例えば火曜日にピックアップしましたカウチンセーター、あれも 昔は犬の毛をつむいで編んでいたと言うんです。いくら長毛種と言っても犬の毛のセーター 何だか不思議ですよね?暖っかいんでしょうかね?暖っかいんでしょうね。犬だって冬 あれ一枚でって言っていいんでしょうかね、あの毛だけで過ごしているんですからね。 それよりも毛を刈られちゃった犬が風邪を引かなかったのかなぁと心配になって しまいます。

さてセーター物語最終日です。 映画の中で主人公たちが着こなしていたセーターに想いを馳せてみましょう。

例えばイギリス風伝統的なセーターが登場する作品と言えば、懐かしいところで 『炎のランナー』や『モーリス』といったイギリス映画です。

『炎のランナー』は名門ケンブリッジ大学の学生でオリンピックにも出場するランナーの物語 なんですけども、スポーツ選手と言えどもイギリスのしかも貴族階級です。白い縄編みの チルデン・セーターやニットのベストなど、フィールドでもおしゃれに着こなしていました。

それから『モーリス』、こちらもケンブリッジ大学が舞台なんですけれども、登場人物は すべて美少年。肌が綺麗なんですけれども、彼らの着てみせるファッションは完璧な ブリティッシュ・トラッドです。フィッシャーマンズ・セーターや洗練されたニットや フェアアイル・セーター風のものなどが、ジャントルな顔立ちにマッチしてるんです。

アメリカに参りましょう。'50〜'60年代のアメリカの学生ファッションが楽しめるのは ご存知の『アメリカン・グラフィティ』です。当時のアメリカはアイビー・ファッション 全盛で、胸に学校のロゴ・マークが編み込まれたセーター、それからイニシャルを大きく 入れたレタード・カーディガンが学生の定番でした。

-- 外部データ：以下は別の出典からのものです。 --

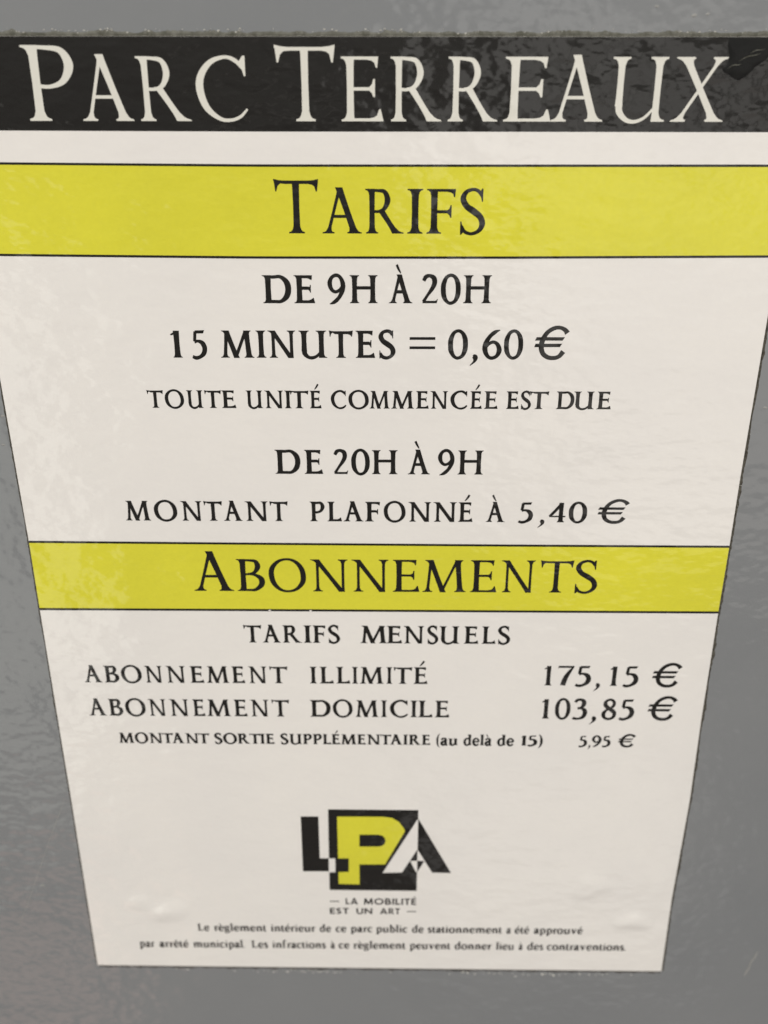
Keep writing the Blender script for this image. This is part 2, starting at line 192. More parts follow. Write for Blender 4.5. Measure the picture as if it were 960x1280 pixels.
# ------------------------------------------------------------------ lettering
# Every character is drawn here as pen strokes (cap height = 100 units) and merged into one clean outline.
class Pen:
    def __init__(self, S, T):
        self.S, self.T = S, T
        self.polys = []; self.marks = []; self.cur = self.polys
    def poly(self, pts): self.cur.append([tuple(p) for p in pts])
    def brush(self, pts, closed=False, n=7):
        P = [tuple(map(float, p)) for p in pts]; m = len(P); out = []
        seg = m if closed else m - 1
        for i in range(seg):
            if closed: a, b, c, d = P[(i-1) % m], P[i], P[(i+1) % m], P[(i+2) % m]
            else:
                b, c = P[i], P[i+1]
                a = P[i-1] if i else tuple(2*b[k]-c[k] for k in range(3))
                d = P[i+2] if i+2 < m else tuple(2*c[k]-b[k] for k in range(3))
            for s in range(n):
                t = s/n
                out.append([.5*((2*b[k]) + (-a[k]+c[k])*t + (2*a[k]-5*b[k]+4*c[k]-d[k])*t*t + (-a[k]+3*b[k]-3*c[k]+d[k])*t**3) for k in range(3)])
        if not closed: out.append(list(P[-1]))
        k = len(out); L = []; R = []
        for i in range(k):
            p = out[(i-1) % k] if closed or i else out[i]
            q = out[(i+1) % k] if closed or i < k-1 else out[i]
            dx, dy = q[0]-p[0], q[1]-p[1]; l = math.hypot(dx, dy) or 1
            nx, ny = -dy/l, dx/l; h = max(out[i][2], .5)/2
            L.append((out[i][0]+nx*h, out[i][1]+ny*h)); R.append((out[i][0]-nx*h, out[i][1]-ny*h))
        for i in range(k if closed else k-1):
            j = (i+1) % k
            self.cur.append([R[i], R[j], L[j]]); self.cur.append([R[i], L[j], L[i]])
    def stem(self, xb, w=None, y0=0, y1=100, xt=None, s=(7, 7, 7, 7), th=2.6):
        w = self.S if w is None else w; xt = xb if xt is None else xt
        def ax(y): return xb + (xt-xb)*(y-y0)/(y1-y0)
        def corner(ext, sg, bottom):
            ys = [(0, ext), (th, ext), (th+1.3, ext*.5+.3), (th+4, ext*.2+.4), (th+11, 0)] if ext else [(0, .6), (12, 0)]
            o = []
            for dy, e in ys:
                y = y0+dy if bottom else y1-dy
                o.append((ax(y)+sg*(w/2+e), y))
            return o
        mid = (y0+y1)/2
        left = corner(s[0], -1, True) + [(ax(mid)-w*.46, mid)] + corner(s[2], -1, False)[::-1]
        right = corner(s[1], 1, True) + [(ax(mid)+w*.46, mid)] + corner(s[3], 1, False)[::-1]
        self.poly(right + left[::-1])
    def arm(self, x0, x1, y, up, wedge=15, lean=0):
        T = self.T; d = -1 if up else 1     # up: arm hangs below y (top arm); else sits above y
        self.poly([(x0, y), (x1+1.2+lean, y), (x1+lean*.3-.2, y+d*wedge), (x1-2.2+lean*.2, y+d*wedge), (x1-4.5, y+d*(T+4)), (x1-9, y+d*(T+.8)), (x1-16, y+d*T*.9), (x0, y+d*T*.9)])
    def mark(self, kind, x, y=104):
        self.cur = self.marks
        if kind == '`': self.brush([(x-15, y+33, 10), (x-7, y+17, 9), (x+2, y+3, 4)], n=3)
        if kind == "'": self.brush([(x+15, y+33, 10), (x+6, y+17, 9), (x-5, y+3, 4)], n=3)
        if kind == '^': self.brush([(x-17, y+4, 6), (x, y+22, 11), (x+17, y+4, 6)], n=2)
        if kind == 'o': self.brush([(x, y+6, 2), (x, y+8, 14), (x, y+18, 14), (x, y+20, 2)], n=2)
        self.cur = self.polys

def g_A(p):
    S, T = p.S, p.T
    p.stem(14, T+1, 0, 99, xt=41, s=(10, 10, 0, 0)); p.stem(76, S+2.5, 0, 103, xt=40, s=(9, 9, 0, 0))
    p.poly([(24, 35), (64, 35), (62, 35+T), (25, 35+T)])
def g_B(p):
    S, T = p.S, p.T
    p.stem(16, s=(8, 0, 8, 0))
    p.brush([(14, 100-T/2, T), (30, 99.5-T/2, T), (46, 93, S*.75), (51, 77, S), (44, 60, S*.7), (30, 53.5, T), (14, 53.5, T)])
    p.brush([(28, 54, T), (44, 51, S*.65), (58, 39, S), (58, 20, S), (44, 5, S*.7), (29, T/2, T), (14, T/2, T)])
def g_C(p):
    S, T = p.S, p.T
    p.brush([(77, 80, T*.8), (66, 93, T+1), (50, 99, T), (28, 91, S*.75), (13, 70, S), (11, 46, S+.5), (20, 20, S*.9), (38, 4, S*.6), (54, 1.5, T), (69, 7, T*.9), (80, 19, T*.6)])
    p.poly([(76, 101), (79.5, 101), (79.5, 70), (77, 70), (74, 82), (69, 90)])
def g_D(p):
    S, T = p.S, p.T
    p.stem(17, s=(8, 0, 9, 0))
    p.brush([(14, 100-T/2, T), (34, 99.5-T/2, T), (56, 94, S*.7), (74, 76, S), (79, 50, S+.5), (73, 24, S), (56, 7, S*.7), (34, T/2, T), (14, T/2, T)])
def g_E(p):
    p.stem(16, s=(8, 0, 8, 0)); T = p.T
    p.arm(14, 56, 100, True, 17); p.arm(14, 60, 0, False, 19, 4)
    p.poly([(16, 48), (44, 48), (48, 44), (50, 38), (52.5, 38), (52.5, 66), (50, 66), (48, 58), (44, 48+T), (16, 48+T)])
def g_F(p):
    p.stem(16, s=(8, 8, 8, 0)); T = p.T
    p.arm(14, 57, 100, True, 18)
    p.poly([(16, 46), (42, 46), (46, 42), (48, 36), (50.5, 36), (50.5, 64), (48, 64), (46, 56), (42, 46+T), (16, 46+T)])
def g_H(p):
    p.stem(17, s=(8, 7, 8, 7)); p.stem(81, s=(7, 8, 7, 8)); p.poly([(17, 49), (81, 49), (81, 49+p.T), (17, 49+p.T)])
def g_I(p): p.stem(18, s=(8, 8, 8, 8))
def g_L(p): p.stem(16, s=(8, 0, 8, 7)); p.arm(14, 58, 0, False, 20, 5)
def g_M(p):
    S, T = p.S, p.T
    p.stem(13, T+1, xt=21, s=(9, 9, 0, 0), y1=97); p.stem(54, S+1.5, y0=-1, xt=20, y1=100, s=(0, 0, 7, 0)); p.stem(50, T+1, y0=0, xt=90, y1=100, s=(0, 0, 0, 0)); p.stem(99, S+1, xt=91, s=(8, 8, 0, 7))
def g_N(p):
    S, T = p.S, p.T
    p.stem(18, T+1, s=(9, 9, 0, 0), y1=96); p.stem(83, S+2, y0=-1, xt=15, y1=100, s=(0, 0, 8, 0)); p.stem(86, T+1, y0=-1, s=(0, 0, 9, 9))
def g_O(p):
    S, T = p.S, p.T
    p.brush([(50, 100, T), (28, 93, S*.7), (12, 73, S), (9, 50, S+1), (15, 25, S), (31, 6, S*.7), (52, 0, T), (74, 7, S*.7), (90, 27, S), (93, 50, S+1), (87, 75, S), (71, 94, S*.7)], True, 5)
def g_P(p):
    S, T = p.S, p.T
    p.stem(17, s=(8, 8, 9, 0))
    p.brush([(14, 100-T/2, T), (30, 99.5-T/2, T), (50, 93, S*.75), (58, 74, S+.5), (50, 54, S*.75), (34, 46, T), (16, 47, T)])
def g_R(p):
    S, T = p.S, p.T
    p.stem(17, s=(8, 8, 9, 0))
    p.brush([(14, 100-T/2, T), (30, 99.5-T/2, T), (47, 93, S*.75), (54, 75, S+.5), (47, 57, S*.75), (34, 50, T), (16, 50, T)])
    p.stem(75, S+2, y0=0, y1=53, xt=38, s=(2, 11, 0, 0))
def g_S(p):
    S, T = p.S, p.T
    p.brush([(50, 84, T*.8), (43, 95, T+1), (31, 99, T+.5), (16, 93, S*.7), (10, 78, S*.95), (18, 62, S), (33, 51, S+1.5), (48, 38, S), (53, 22, S*.95), (46, 7, S*.7), (30, 0, T+.5), (15, 5, T+1), (8, 18, T*.8)])
    p.poly([(50, 101), (53, 101), (53, 72), (50.5, 72), (48, 84), (44, 90)]); p.poly([(5, -2), (8, -2), (14, 6), (10, 16), (7.5, 28), (5, 28)])
def g_T(p):
    S, T = p.S, p.T
    p.stem(43, s=(9, 9, 0, 0), y1=97); p.arm(43, 84, 98, True, 20, 2)
    p.poly([(43, 98), (0.5, 98), (3, 78), (5.2, 78), (8, 88), (13, 92.5), (22, 98-T*.9), (43, 98-T*.9)][::-1])
    p.poly([(84, 96.5), (87, 96.5), (87.3, 101), (78, 98.9), (66, 97.9)]); p.poly([(3, 96.5), (20, 97.9), (9, 98.9), (-.3, 101), (0, 96.5)])
def g_U(p):
    S, T = p.S, p.T
    p.stem(17, y0=24, s=(0, 0, 9, 8)); p.stem(76, y0=0, s=(0, 10, 9, 8))
    p.brush([(17, 30, S*.95), (19, 15, S*.95), (30, 3, S*.7), (44, 0, T+.5), (59, 6, T*.9), (72, 20, T*.7)])
def g_V(p): p.stem(40, p.S+2, y0=0, xt=14, s=(0, 0, 9, 8)); p.stem(42, p.T+1, y0=0, xt=70, s=(0, 0, 8, 9))
def g_X(p): p.stem(74, p.S+2, xt=18, s=(8, 9, 9, 8)); p.stem(14, p.T+1, xt=75, s=(9, 9, 9, 8))
def g_0(p):
    S, T = p.S, p.T
    p.brush([(35, 100, T), (19, 92, S*.75), (9.5, 70, S), (8, 49, S+.5), (11, 25, S), (22, 6, S*.7), (36, 0, T), (52, 8, S*.75), (61, 28, S), (63, 50, S+.5), (60, 74, S), (50, 93, S*.75)], True, 5)
def g_1(p): p.stem(21, s=(5, 6, 0, 0), y1=99); p.brush([(3, 84, 5), (11, 88, 7), (22, 97, 6)])
def g_2(p):
    S, T = p.S, p.T
    p.brush([(5, 80, T+1), (13, 94, T+3), (27, 98, S*.7), (42, 90, S), (45, 72, S), (37, 53, S*.85), (21, 30, S*.6), (5, 5, T)])
    p.poly([(2, 0), (55, 0), (58, 15), (56, 15), (52, 9.5), (46, 8.5), (2, 8.5)])
def g_3(p):
    S, T = p.S, p.T
    p.brush([(6, 84, T), (14, 95, T+2), (28, 98, S*.7), (41, 90, S), (42, 73, S), (33, 58, S*.7), (18, 53, T)])
    p.brush([(18, 54, T), (34, 54, S*.6), (47, 44, S), (50, 27, S), (42, 9, S*.9), (26, 1, S*.6), (10, 1, T+1), (1, 6, T+1)])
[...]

憧れましたね?レタード・カーディガン。 同じようなものを買った記憶があります。それに62という 卒業年度を編み込んだカーディガン、そしてその下にタータン・チェックのスカートを 合わせていた女の子、それからシンプルなクルーネックの男の子だとか、そんな着こなしが この映画にはたくさん登場します。

同じような学園物では、かつて一世を風靡した『グリース』というミュージカル映画が ありました。ここでは若きジョン・トラボルタが革ジャンを着たツッパリ学生の役で、 彼は優等生、オリビア・ニュートンジョンが演じていたんですけれども、 彼女に気に入られようと、ある日ツッパリの象徴だった革ジャンを脱ぎ捨てて、 優等生の定番ファッションだったレタード・カーディガンを着て現われるんです。 あの濃い顔とアイビー・セーターの組み合わせ、ちょっと辛いですかね。

それからお正月映画として封切られる話題の映画『セブン・イヤーズ・イン・チベット』。 実はさりげなく格好いいブラッド・ピットのセーター姿が楽しめるんですよ。ブラピの役所は 1940年代のヒマラヤを目指す若き登山家なんです。だから山登りの装備として用意するのは ブ厚いセーターだったりするんですよね。ざっくり編まれたグレーのプルオーバー。そして 素肌に直接ラフに着る、そういった感じがセクシーな焦げ茶のVネックのセーターなど、 ブラピって金髪じゃないですか?あれに映えるんですよ、セーターが。 ファンならずともちょっとチェックしておいて下さい。